Esta es la historia de una obsesión. Un grito que se oye tanto en los foros de izquierdas como de derechas: hay que endurecer las penas. Unos quieren castigar con más firmeza unos delitos (como los sexuales), y los otros, otros (con prisión permanente revisable). Pero casi todos asumen que una justicia más dura es más justa. Aunque no lo es.
La prueba es Estados Unidos. En las últimas décadas del siglo pasado, sus políticos entraron en una carrera para ver quién era más severo con los criminales. Y la tasa de encarcelamiento pasó de 100 de presos por cada 100.000 habitantes hacia 1970 a más de 700. Ahora tienen más de dos millones de reclusos.

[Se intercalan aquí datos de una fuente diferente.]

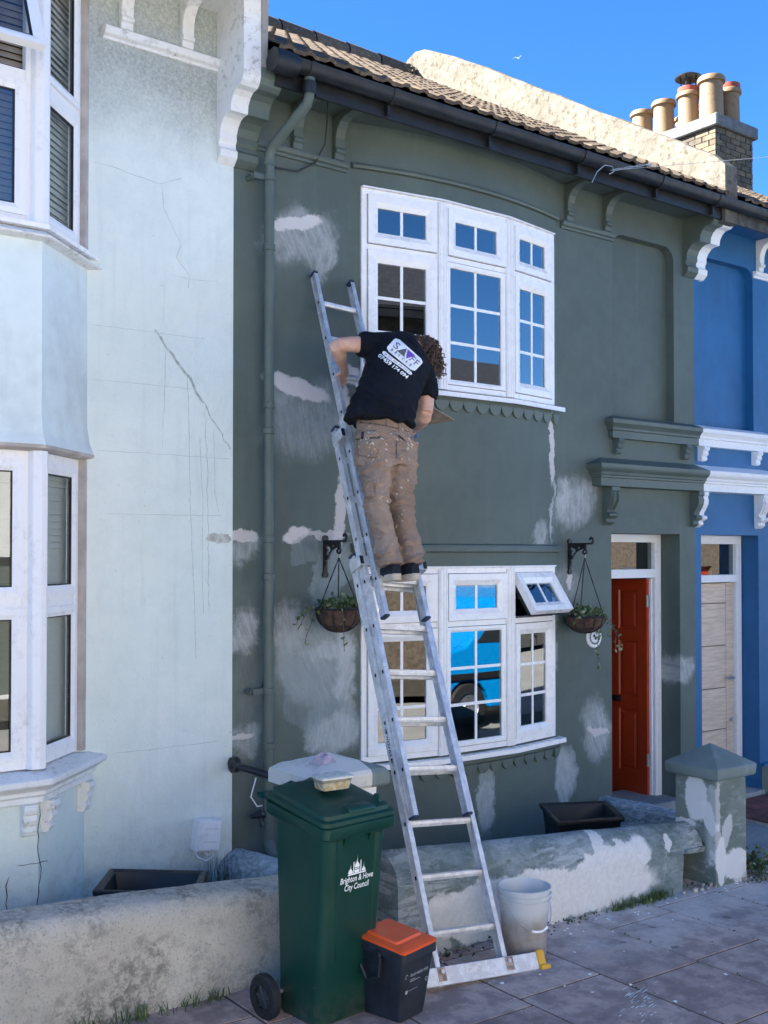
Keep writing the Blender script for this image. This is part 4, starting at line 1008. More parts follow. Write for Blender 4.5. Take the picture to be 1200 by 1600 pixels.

El coste económico de esta deriva punitiva es brutal, y el beneficio, dudoso. A los cinco años de salir de la cárcel, tres de cada cuatro reclusos ya han vuelto a ser arrestados. En Noruega, que tiene castigos leves y trata humanitariamente a sus presos, solo uno de cada cinco reincide. Porque aumentar las condenas tiene efectos perversos. Las cárceles pueden ser escuelas para el crimen. Y la manera más efectiva de disuadir a potenciales malhechores no es imponer correctivos onerosos, sino incrementar la probabilidad de que el delincuente sea castigado. Dirijamos ahí los esfuerzos. Por ejemplo, eduquemos a las autoridades policiales y judiciales para que puedan reconocer mejor los delitos que son poco denunciados, como los sexuales.

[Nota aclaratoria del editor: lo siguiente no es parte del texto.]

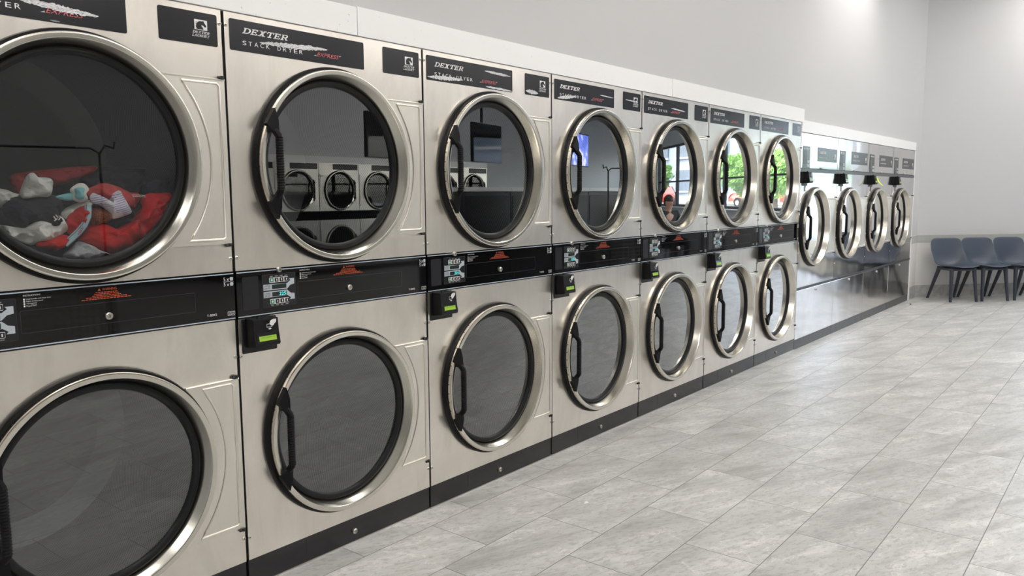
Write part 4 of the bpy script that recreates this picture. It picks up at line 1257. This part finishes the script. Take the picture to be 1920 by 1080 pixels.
# ------------------------------------------------------------------ person waiting at a table (mirrored in the fifth dryer)
SKIN = mat('skin', (.50, .28, .19), .5); HAIR = mat('dark_hair', (.015, .012, .010), .6); SHIRT = mat('black_shirt', (.015, .016, .018), .8); TROU = mat('dark_trousers', (.03, .03, .04), .8)
def skin_mesh(name, verts, edges, radii, m, parent, lev=2):
    me = bpy.data.meshes.new(name); me.from_pydata(verts, edges, []); me.materials.append(m)
    o = bpy.data.objects.new(name, me); COL.objects.link(o); o.parent = parent
    sk_ = o.modifiers.new('skin', 'SKIN'); sk_.use_smooth_shade = True
    for v, r in zip(me.skin_vertices[0].data, radii):
        v.radius = r if isinstance(r, tuple) else (r, r)
    me.skin_vertices[0].data[0].use_root = True
    o.modifiers.new('sub', 'SUBSURF').levels = lev
    return o
pt = empty('person', (12.35, -4.87, 0), R(-150))
# faces local -Y; seat height .45
V = [(0, 0, .52), (0, .01, .70), (0, .0, .92), (0, -.03, 1.06), (0, -.05, 1.12), (0, -.07, 1.20), (0, -.08, 1.27),
     (.19, -.02, 1.02), (.25, -.10, .80), (.16, -.33, .79), (-.19, -.02, 1.02), (-.25, -.10, .80), (-.16, -.33, .79),
     (.10, -.02, .50), (.14, -.44, .50), (.14, -.46, .10), (.14, -.58, .04), (-.10, -.02, .50), (-.14, -.44, .50), (-.14, -.40, .10), (-.14, -.52, .04)]
E_ = [(0, 1), (1, 2), (2, 3), (3, 4), (4, 5), (5, 6), (2, 7), (7, 8), (8, 9), (2, 10), (10, 11), (11, 12), (0, 13), (13, 14), (14, 15), (15, 16), (0, 17), (17, 18), (18, 19), (19, 20)]
Rr = [(.17, .12), (.15, .11), (.17, .11), .06, .055, (.075, .09), (.07, .085), .065, .045, .03, .065, .045, .03, .09, .06, .042, .035, .09, .06, .042, .035]
body_ = skin_mesh('body', V, E_, Rr, SKIN, pt)
shirt = skin_mesh('shirt', [V[i] for i in (0, 1, 2, 3, 7, 8, 10, 11)], [(0, 1), (1, 2), (2, 3), (2, 4), (4, 5), (2, 6), (6, 7)], [(.185, .135), (.165, .125), (.185, .125), .068, .078, .056, .078, .056], SHIRT, pt)
trs = skin_mesh('trousers', [(0, 0, .53), V[13], V[14], (.14, -.46, .12), V[17], V[18], (-.14, -.40, .12)], [(0, 1), (1, 2), (2, 3), (0, 4), (4, 5), (5, 6)], [(.185, .14), .105, .075, .058, .105, .075, .058], TROU, pt)
for sx_ in (1, -1):
    for q in range(4): skin_mesh('finger', [(sx_*(.145+.014*q-.02), -.35, .785), (sx_*(.14+.014*q-.02), -.395+.004*abs(q-1), .783), (sx_*(.138+.014*q-.02), -.425+.006*abs(q-1), .772)], [(0, 1), (1, 2)], [.009, .008, .007], SKIN, body_, 1)
    skin_mesh('thumb', [(sx_*.13, -.335, .79), (sx_*.10, -.36, .785), (sx_*.095, -.385, .780)], [(0, 1), (1, 2)], [.011, .009, .008], SKIN, body_, 1)
h = MB()
def ell(mb, c, r, m, n=16, lo=-1.0):
    vs = []; fs = []
    for i in range(n+1):
        z = lo+(1-lo)*i/n; z = max(-1, min(1, z)); q = math.sqrt(max(0, 1-z*z))
        for j in range(n): vs.append((c[0]+r[0]*q*math.cos(2*PI*j/n), c[1]+r[1]*q*math.sin(2*PI*j/n), c[2]+r[2]*z))
    for i in range(n):
        for j in range(n): fs.append((i*n+j, i*n+(j+1) % n, (i+1)*n+(j+1) % n, (i+1)*n+j))
    mb.add(vs, fs, m)
ell(h, (0, -.045, 1.285), (.088, .098, .10), HAIR, 18, -.35)
ell(h, (0, .0, 1.24), (.080, .055, .10), HAIR, 14)
h.build('hair', pt, smooth=80)
f = MB(); EYE = mat('eye', (.02, .015, .01), .2); LIP = mat('lips', (.35, .12, .10), .5)
for sx_ in (1, -1):
    ell(f, (sx_*.031, -.158, 1.235), (.012, .008, .007), EYE, 8); ell(f, (sx_*.080, -.075, 1.225), (.010, .018, .030), SKIN, 8)
ell(f, (0, -.172, 1.212), (.012, .018, .022), SKIN, 8); ell(f, (0, -.158, 1.178), (.024, .008, .007), LIP, 8)
f.build('face', pt, smooth=80)
tag(pt, 'seated dark-haired person in a black shirt mirrored low in the fifth dryer glass', 'person')
c9 = copy_tree(c0); c9.location = (12.35, -4.87, 0); c9.rotation_euler = (0, 0, R(-150)); c9.location += Vector((0, 0, 0))
tag(c9, 'blue-grey plastic chair carrying the seated person mirrored in the glass', 'chair')
tb = empty('waiting_table', (12.35, -4.87, 0), R(-150))
b = MB(); b.box(-.6, .6, -1.05, -.28, .73, .76, TRIM); b.build('table_top', tb, bevel=.004)
for a in (-.54, .54):
    for c in (-1.0, -.34):
        b = MB(); b.box(a-.02, a+.02, c-.02, c+.02, 0, .73, FRM); b.build('leg', tb)
tag(tb, 'white-topped table in front of the seated person mirrored in the glass', 'table')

El criminal debe saber que será detenido y, además, pagará por su crimen. Y, curiosamente, unas penas más duras pueden reducir las sentencias condenatorias. Porque fiscales, jueces o jurados se lo piensan dos veces antes de enviar a alguien a la cárcel muchos años. Esas dudas se han detectado, por ejemplo, en los Estados americanos con cadena perpetua para quién comete un tercer delito. E, históricamente, los veredictos de culpabilidad crecieron al eliminarse las condenas más onerosas, como la pena de muerte o la deportación a las colonias.

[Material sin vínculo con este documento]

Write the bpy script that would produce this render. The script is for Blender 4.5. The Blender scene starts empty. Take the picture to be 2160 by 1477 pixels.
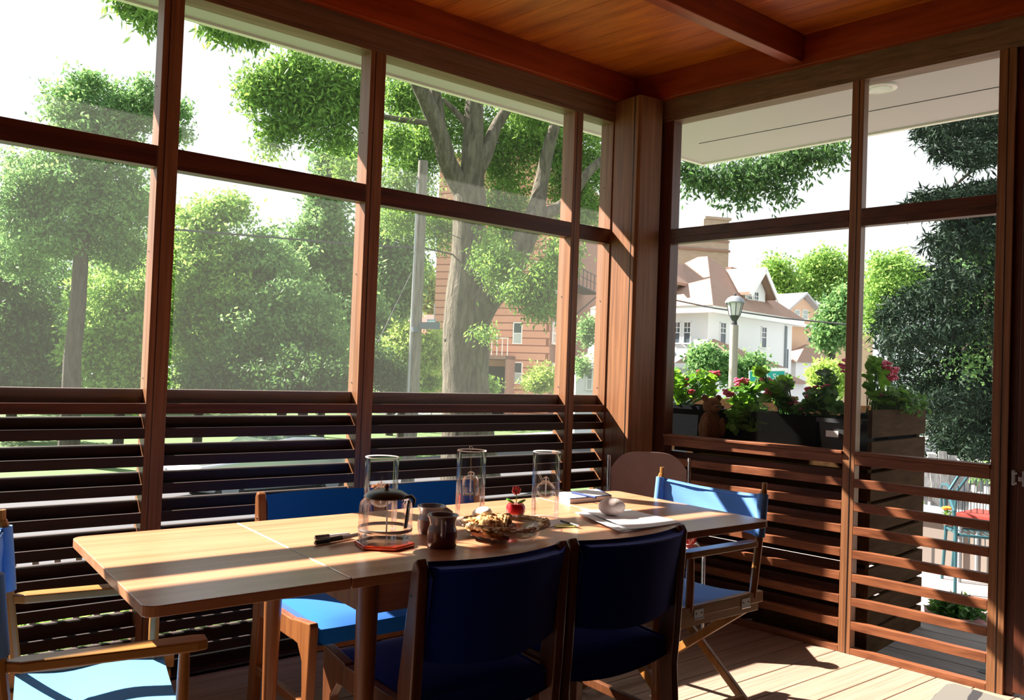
import bpy, math, random
import numpy as np
from mathutils import Vector, Matrix
random.seed(7); rng = np.random.default_rng(7)
col = bpy.context.scene.collection
PI = math.pi

# ------------------------------------------------------------------ camera frame
FPX = 1736.6
CAM = Vector((-3.3361, -3.2470, 1.2211))
YAW, PIT, ROL = math.radians(52.2569), math.radians(1.3794), math.radians(2.0863)
FW = Vector((math.cos(YAW)*math.cos(PIT), math.sin(YAW)*math.cos(PIT), math.sin(PIT)))
R0 = Vector((math.sin(YAW), -math.cos(YAW), 0)); U0 = R0.cross(FW)
RT = R0*math.cos(ROL)+U0*math.sin(ROL); UP = -R0*math.sin(ROL)+U0*math.cos(ROL)
def ray(px, py): return RT*((px-1080)/FPX) - UP*((py-738.5)/FPX) + FW
def at(px, py, D): return CAM + ray(px, py)*D
def xy(v): return (v.x, v.y)
def onz(px, py, z):
    d = ray(px, py); return CAM + d*((z-CAM.z)/d.z)
cam_d = bpy.data.cameras.new('camera'); cam = bpy.data.objects.new('camera', cam_d); col.objects.link(cam)
m = Matrix((RT, UP, -FW)).transposed().to_4x4(); m.translation = CAM
cam.matrix_world = m
cam_d.sensor_width = 36; cam_d.lens = 36*FPX/2160; cam_d.clip_start = .02; cam_d.clip_end = 600
bpy.context.scene.camera = cam

# the right wall stands at 98 degrees to the left one
DEL = math.radians(8.109)
RM = Matrix.Rotation(DEL, 4, 'Z')          # local x = outward normal r, local y = s along the wall
def rw(r, s, z): return RM @ Vector((r, s, z))

# ------------------------------------------------------------------ materials
MT = {}
def nt(name):
    m = bpy.data.materials.new(name); m.use_nodes = True
    n = m.node_tree.nodes; l = m.node_tree.links
    b = n['Principled BSDF']; return m, n, l, b
def c4(c): return (c[0], c[1], c[2], 1)
def plain(name, c, rough=.5, metal=0, spec=.5, bump=0, bscale=60, var=0, vscale=8, coat=0):
    m, n, l, b = nt(name)
    b.inputs['Base Color'].default_value = c4(c); b.inputs['Roughness'].default_value = rough
    b.inputs['Metallic'].default_value = metal; b.inputs['Specular IOR Level'].default_value = spec
    b.inputs['Coat Weight'].default_value = coat
    tc = n.new('ShaderNodeTexCoord')
    if var:
        no = n.new('ShaderNodeTexNoise'); no.inputs['Scale'].default_value = vscale; no.inputs['Detail'].default_value = 5
        mx = n.new('ShaderNodeMix'); mx.data_type = 'RGBA'
        mx.inputs[6].default_value = c4([v*(1-var) for v in c]); mx.inputs[7].default_value = c4([min(1, v*(1+var)) for v in c])
        l.new(tc.outputs['Object'], no.inputs['Vector']); l.new(no.outputs['Fac'], mx.inputs[0]); l.new(mx.outputs[2], b.inputs['Base Color'])
    if bump:
        n2 = n.new('ShaderNodeTexNoise'); n2.inputs['Scale'].default_value = bscale; n2.inputs['Detail'].default_value = 4
        bp = n.new('ShaderNodeBump'); bp.inputs['Strength'].default_value = bump; bp.inputs['Distance'].default_value = .01
        l.new(tc.outputs['Object'], n2.inputs['Vector']); l.new(n2.outputs['Fac'], bp.inputs['Height']); l.new(bp.outputs['Normal'], b.inputs['Normal'])
    MT[name] = m; return m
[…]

Al contrario de lo que esperan los populistas punitivos, las condenas lesivas hacen que muchos criminales se libren de la acción de la justicia. Unas penas más suaves maximizan el porcentaje de crímenes castigados y minimizan el porcentaje de criminales reincidentes.
Quizás los políticos no ganen elecciones, ni los activistas seguidores en las redes sociales, proponiendo reblandecer el Código Penal. Pero seguro que la sociedad no gana endureciéndolo.